Scary Movie 6 opens strong, heads for franchise-record debut
Scary Movie 6 pulled in $24.7 million on Friday and is tracking to top the franchise record. Younger moviegoers and premium screens are driving the parody sequel’s surge.

Scary Movie 6 arrived with the kind of opening that Hollywood comedies rarely get anymore: $24.7 million on Friday alone, a pace that put the film on track for the biggest domestic debut in the franchise. Playing in 3,490 theaters, the Paramount Pictures release was headed toward roughly $52 million-plus for the three-day weekend, with another update placing it closer to $56 million.
That is more than a strong comeback for a title built on recognizable IP and parody branding. It is a test case for how far nostalgia can travel in a crowded theatrical market, especially when many original comedies and prestige-minded releases struggle to break through. Directed by Michael Tiddes, the film is a legacy sequel that returns to the setup of the original masked-killer mayhem 26 years later, with the Core Four back in the crosshairs and no horror movie IP left untouched.
The returning lead cast gives the movie its built-in familiarity: Marlon Wayans, Shawn Wayans, Anna Faris and Regina Hall are back together for the first time in the franchise since Scary Movie 2. The broader ensemble also leans hard into franchise memory, with Damon Wayans Jr., Gregg Wayans, Kim Wayans, Teyana Taylor, Kenan Thompson, Dave Sheridan, Cheri Oteri, Chris Elliott, Heidi Gardner, Lochlyn Munro and Carmen Electra among the names attached.
The early numbers suggest the audience for that formula is real. Deadline reported a 63% definite recommend in Screen Engine/Rentrak PostTrak exits, while premium large-format screens accounted for 26% of the three-day gross. The younger crowd mattered most: viewers under 35 made up 75% of attendance, a sign that the film is reaching beyond pure nostalgia and into a generation that has been trained to respond to communal, low-barrier moviegoing when the premise is immediately legible.
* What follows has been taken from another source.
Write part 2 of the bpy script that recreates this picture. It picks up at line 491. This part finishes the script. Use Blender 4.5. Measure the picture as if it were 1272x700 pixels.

The opening also lands against a mixed critical backdrop. Early Rotten Tomatoes reporting put the film around 20%, with reviews describing it as having moments but not being as edgy or funny as it thinks it is. None of that has slowed the box office momentum so far. The franchise benchmark remains Scary Movie 3, which opened with $49.7 million, ahead of Scary Movie at $42.3 million and Scary Movie 4 at $40.2 million, according to Box Office Mojo. If current tracking holds, Scary Movie 6 will reset that standard and underline a simple industry lesson: in a volatile theatrical market, familiarity can still sell faster than ambition.